Ante la inminente presentación pública del informe que el gobierno ha encargado a la Comisión de expertos para la reforma tributaria, fundamento de una inmediata propuesta gubernamental de adaptación de nuestra normativa fiscal, caben algunas reflexiones.
En primer lugar, los equilibrios a que obliga la contención del déficit público (65.000 millones de euros en 2013) podrían conducir a la implantación escalonada de ciertas medidas de reducción de la carga fiscal. Por ejemplo, una disminución de tipos en el Impuesto sobre Sociedades se fraccionaría en una serie de años. Pues bien, la mejora del escenario económico que vive España (la previsión de crecimiento del PIB en 2014 es del 1%) debería permitir el anticipo de tales medidas, o en general la compresión de sus calendarios de introducción, en la confianza de que las mayores bases imponibles previstas sobrecompensarán el coste recaudatorio de los cambios a la baja en los tipos.

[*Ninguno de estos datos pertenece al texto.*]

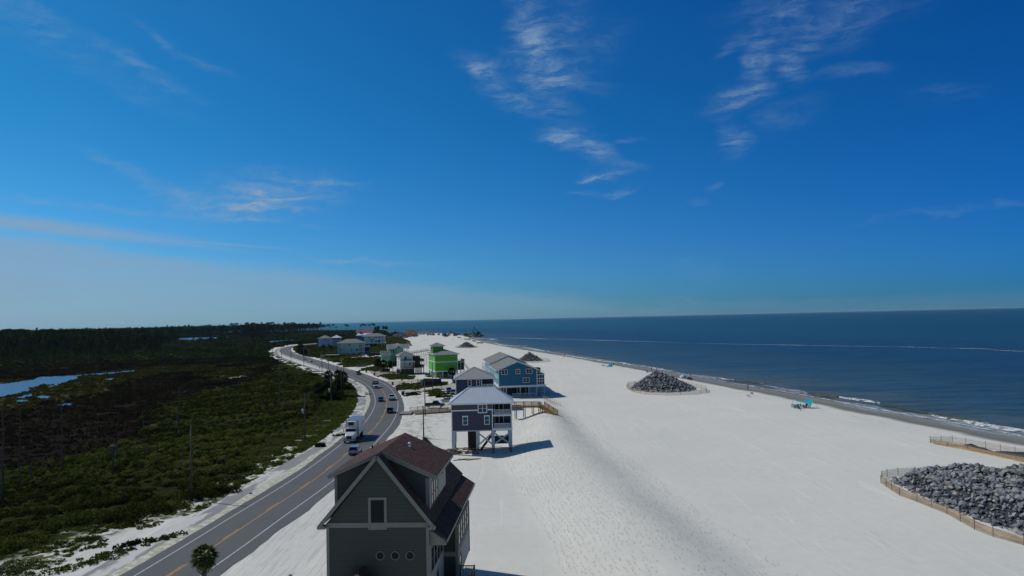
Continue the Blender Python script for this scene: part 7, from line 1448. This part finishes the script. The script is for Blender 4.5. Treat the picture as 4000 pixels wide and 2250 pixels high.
t = thing('beach_canopy', 'collapsed turquoise beach shade lying by the water behind the far heap', 'canopy', GT(2380, 1433), .2); mb = MB(); sail(mb, [(-2.4,-.3,.05),(.9,-.5,.05),(1.6,.8,2.2),(-.6,.9,.7)], sag=.1); sail(mb, [(.9,-.5,.05),(1.9,-.3,.1),(2.0,.8,.7),(1.6,.8,2.2)], sag=.05); mb.build('fabric', TURQ, t, uv=False, fix=False); MB().tube([(1.5,.9,0),(1.6,.8,2.6)], .04, 6).build('pole', GREYM, t)
t = thing('beach_tent', 'pale blue dome tent at the water edge behind the cone-shaped heap', 'tent', GT(2668, 1477)); MB().tube([(0,0,0),(0,0,.7),(0,0,1.25),(0,0,1.45)], [1.5,1.35,.8,.15], 14).build('canopy_cloth', PALEF, t); MB().bar((-1.45,0,.03),(1.45,0,.03),.05).build('base_pole', GREYM, t)
t = thing('beach_umbrella', 'small dark umbrella pole among the beach chairs near the cone-shaped heap', 'umbrella', GT(2698, 1482)); MB().tube([(0,0,0),(0,0,2.2)], .04, 6).build('pole', BLKC, t); MB().tube([(0,0,1.3),(0,0,2.15)], [.22,.05], 8).build('folded_cloth', NAVY, t)
# ------------------------------------------------------------------ works on the far beach
YEL = M('yellow_machine_paint', (.50, .30, .02), .5, .15, 1); DBLUE = M('dark_blue_machine', (.04, .05, .12), .6, .2, 1); MACH = M('dark_machine', (.05, .045, .04), .7, .3, 1); ORNG = M('orange_debris', (.30, .12, .04), .9, .4, .15, .5); BRN = M('brown_debris', (.13, .09, .05), .9, .4, .15, .5); GRAV = M('grey_gravel', (.09, .10, .115), .9, .3, .2, .5)
def excavator(px, py, label, mat, rz=0, s=1.0, arm=True):
    t = thing('excavator', label, 'excavator', G(px, py), rad(rz)); t.scale = (s,)*3
    for x in (-1.2, 1.2): MB().loft([[(x-.35,-2.2,.3),(x+.35,-2.2,.3),(x+.35,-2.2,.7),(x-.35,-2.2,.7)], [(x-.35,-1.8,0),(x+.35,-1.8,0),(x+.35,-1.8,1),(x-.35,-1.8,1)], [(x-.35,1.8,0),(x+.35,1.8,0),(x+.35,1.8,1),(x-.35,1.8,1)], [(x-.35,2.2,.3),(x+.35,2.2,.3),(x+.35,2.2,.7),(x-.35,2.2,.7)]]).build('track', MACH, t)
    MB().box(-1.4,-1.6,1.1,1.4,2.2,2.3).build('body', mat, t); MB().box(-1.3,-1.6,2.3,-.2,0,3.4).build('cab', CARG, t)
    if arm: b = MB(); b.bar((.3,-1.6,2.0),(.3,-5.0,5.2),.5,.6); b.bar((.3,-5.0,5.2),(.3,-7.4,2.0),.4,.5); b.build('boom', mat, t); MB().loft([[(-.3,-7.8,.8),(.9,-7.8,.8),(.9,-7.2,2.1),(-.3,-7.2,2.1)], [(-.3,-6.8,.6),(.9,-6.8,.6),(.9,-7.0,1.9),(-.3,-7.0,1.9)]]).build('bucket', MACH, t)
excavator(1714, 1309, 'small yellow excavator on the far beach', YEL, 60, 1.0); excavator(1778, 1312, 'dark excavator with raised arm on the far beach near the groin', DBLUE, -100, 1.5); excavator(1752, 1312, 'yellow brown loader on the far beach beside the dark trucks', YEL, 20, 1.2, False); excavator(1692, 1310, 'dark red machine on the far beach, left of the small yellow excavator', BRN, 40, 1.3, False); excavator(1760, 1308, 'small dark machine behind the yellow brown loader', MACH, 0, .9, False)
def hauler(px, py, label, mat, rz, s=1.3):
    t = thing('haul_truck', label, 'truck', G(px, py), rad(rz)); t.scale = (s,)*3; MB().box(-1.2,-3.4,1.0,1.2,-1.6,3.0).build('cab', mat, t); MB().add([(-1.4,-1.3,1.3),(1.4,-1.3,1.3),(1.2,3.4,1.3),(-1.2,3.4,1.3),(-1.7,-1.6,3.2),(1.7,-1.6,3.2),(1.5,4.2,2.8),(-1.5,4.2,2.8)], [(3,2,1,0),(4,5,6,7),(0,1,5,4),(1,2,6,5),(2,3,7,6),(3,0,4,7)]).build('bed', mat, t)
    for x in (-1.15, 1.15):
        for y in (-2.4, 1.2, 2.6): MB().tube([(x-.25,y,.7),(x+.25,y,.7)], .7, 12).build('wheel', TYRE, t)
hauler(1736, 1312, 'dark blue haul truck in the middle of the far beach works', DBLUE, 30, 1.5); hauler(1741, 1316, 'dark blue haul truck parked in front of another one in the beach works', DBLUE, -20, 1.3); hauler(1676, 1310, 'pale flat haul truck at the landward end of the beach works', GREYM, 80, 1.1); hauler(1790, 1309, 'dark haul truck at the seaward end of the beach works', MACH, 60, .9)
p = G(1819, 1311); t = thing('crane', 'yellow upright drilling rig on the rock groin at the far point', 'crane', p); MB().box(-3,-2,0,3,2,3.5).build('body', MACH, t); b = MB(); 
for x, y in ((-.6,-.6),(.6,-.6),(.6,.6),(-.6,.6)): b.bar((x,y,2), (x,y,9.5), .35)
for k in range(6): b.bar((-.6,-.6,2+k*1.25),(.6,-.6,3.25+k*1.25),.25); b.bar((.6,-.6,2+k*1.25),(-.6,-.6,3.25+k*1.25),.25)
b.build('mast', YEL, t)
p = G(1858, 1311); t = thing('crane', 'dark long-armed digger with a tall folded boom on the rock groin', 'crane', p); MB().box(2,-2,2.5,8,2,6).build('body', MACH, t); MB().box(1,-3,0.3,9,3,2.4).build('track', MACH, t); b = MB(); b.bar((5.5,0,4.5),(-2.2,0,14.3),.9,.9); b.bar((-2.2,0,14.3),(-3.6,0,6.0),.8,.8); b.build('boom', MACH, t); MB().box(-4.5,-.7,4.6,-3.0,.7,6.2).build('bucket', MACH, t)
def rubble(name, label, pxs, n, size, mat, seed, zmax=1.6, sp=4):
    r = random.Random(seed); poly = gp(pxs); A_ = np.array(poly); V = []; Fc = []; k = 0; o = A_.mean(0); mx_ = 0
    while k < n:
        x = r.uniform(A_[:,0].min(), A_[:,0].max()); y = r.uniform(A_[:,1].min(), A_[:,1].max()); s_ = sdist(np.array([[x, y]]), poly)[0]
        if s_ < 0: continue
        vs, fs = RKN[r.randrange(14)]; Rm = np.array(Euler((r.uniform(-1,1), r.uniform(-1,1), r.uniform(0,6))).to_matrix()); s2_ = size*r.uniform(.5,1.3); z = max(H(x, y), SEAZ) + zmax*min(1, s_/sp)*r.uniform(.5,1); q = (vs*s2_)@Rm.T + np.array((x-o[0], y-o[1], z)); b = len(V); V += q.tolist(); Fc += [[b+i for i in f] for f in fs]; k += 1
    me_ = bpy.data.meshes.new(name); me_.from_pydata(V, [], Fc); me_.materials.append(mat); ob = link_mesh(name, me_); ob.location = (o[0], o[1], 0); tag(ob, label, 'rubble', kind='stuff')
rubble('rock_groin', 'dark rock groin running into the sea under the crane', [(1808,1312),(1822,1308),(1850,1303),(1872,1305),(1892,1311),(1880,1314),(1840,1315)], 260, 1.9, MACH, 1, 3.2, 8); rubble('sand_rubble', 'pale rubble and sand heap at the root of the groin', [(1828,1313),(1845,1309),(1862,1313),(1846,1315)], 60, 1.8, M('pale_rubble', (.34,.30,.22), .9), 2, 2.5)
rubble('jetty_rubble', 'pale rubble bank on the point beyond the debris', [(1625,1301),(1660,1293),(1700,1295),(1722,1301),(1690,1302),(1640,1309)], 300, 2.2, M('pale_grey_rubble', (.24,.25,.26), .9, .3), 3, 1.5, 20); rubble('debris_heap', 'orange and brown construction debris behind the far beach', [(1578,1300),(1590,1294),(1625,1293),(1634,1300),(1630,1309),(1600,1310)], 330, 2.6, ORNG, 4, 7, 26)
rubble('debris_heap', 'brown debris spread along the foot of the orange heap', [(1560,1314),(1590,1307),(1632,1308),(1634,1315),(1600,1317)], 200, 1.8, BRN, 5, 2.5, 14); rubble('gravel_heap', 'grey gravel heap behind the yellow dune', [(1530,1316),(1545,1305),(1575,1301),(1600,1312),(1590,1321),(1555,1320)], 420, 2.4, GRAV, 6, 8, 28)
for i, (px, py, px2, py2, lb) in enumerate([(1786,1319,1800,1320,'short dark pipe on the far beach by the swash'),(1812,1326,1838,1327,'dark pipe section on the far beach, longer of two'),(1845,1333,1858,1334,'short brown pipe section on the far shore'),(1862,1341,1888,1341,'rack of dark pipes nearest to the farthest boulder heap')]):
    a = G(px, py); b_ = G(px2, py2); t = thing('dredge_pipe', lb, 'pipe', a); D_ = b_-a; MB().tube([(0,0,.5),(D_.x,D_.y,.5)], .5, 10).build('tube', DBLUE if i else MACH, t)
    for q in (.2, .5, .8): MB().box(D_.x*q-.5, D_.y*q-.8, 0, D_.x*q+.5, D_.y*q+.8, 1.2).build('saddle', MACH, t)
for i, (px, py) in enumerate([(1657,1331),(1769,1331),(1802,1329),(1848,1329)]):
    t = thing('marker_stake', 'thin marker stake standing on the far beach', 'stake', G(px, py), 0, 'marker stakes on the far beach'); MB().bar((0,0,0),(0,0,2.6),.25).build('shaft', MACH, t)
# ------------------------------------------------------------------ sea air
hm = bpy.data.materials.new('sea_haze'); hm.use_nodes = True; nt = hm.node_tree; nt.nodes.clear(); o_ = nt.nodes.new('ShaderNodeOutputMaterial'); vv = nt.nodes.new('ShaderNodeVolumePrincipled')
vv.inputs['Color'].default_value = (.50, .80, .95, 1); vv.inputs['Density'].default_value = 1.7e-5; vv.inputs['Anisotropy'].default_value = .2; nt.links.new(vv.outputs[0], o_.inputs['Volume'])
hb = MB().box(-15000, -300, -5, 42000, 61000, 60).build('haze', hm, uv=False); tag(hb, 'thin pale sea air softening the far shore', 'haze', kind='stuff')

La bondad de la anticipación sería sobre todo patente en el IRPF, calculado a partir de tipos excesivos, desincentivadores de la actividad económica. El cambio habría de aprovechar sobre todo a las rentas bajas y medias, e incluir la supresión del “gravamen complementario” agregado a las tarifas del Impuesto desde 2012 con vocación explícita de temporalidad, pero aún vigente en 2014.
En segundo lugar, habrían de limitarse los efectos colaterales no deseables de las medidas que se propongan. Así, cuando una entidad tiene bases imponibles negativas (pérdidas) de ejercicios pasados, pendientes de compensación, su balance recoge como un activo más las cuotas tributarias que ahorrará descontando aquellas bases de sus beneficios futuros. Pero esas cuotas se calculan al tipo impositivo vigente, y por ello una reducción de tipos también reduce los activos de la empresa y sus fondos propios. En sectores muy afectados por la crisis, incluso receptores de fondos públicos, el efecto precisaría de medidas paliativas.
En el mismo sentido, pueden ser contraproducentes los aumentos de tipos en el IVA o los Impuestos Especiales que persigan mayores ingresos. Porque, como se ha constatado en el pasado, los consumos gravados pueden caer en mayor proporción de lo que suben los tipos, y con ello incluso perderse recaudación (más si se atiende a los efectos globales para el conjunto de figuras tributarias afectadas).
Una tercera e importante cuestión es la necesidad de ordenar desde el Estado la fiscalidad autonómica y local, afectada por una pléyade de figuras tributarias descoordinadas, muchas de ellas burdas y de finalidad sólo recaudatoria. Son tributos que fragmentan el mercado, elevan los costes de cumplimiento fiscal y ahuyentan a los inversores nacionales y extranjeros. El Estado debe regular un conjunto prudente de tributos sustitutivos, dando competencias normativas razonables a los correspondientes niveles administrativos.
Para finalizar, el nuevo sistema tributario ha de ser incentivador del crecimiento (también en el plano internacional), más sencillo y más seguro. Porque tan importante como el sistema es su aplicación práctica. A los contribuyentes se les ha de pedir buen cumplimiento fiscal; y a las Administraciones públicas, control prudente de los tributos (control sin duda necesitado en el ámbito estatal de más medios materiales y humanos), sin abandonar la reducción del gasto.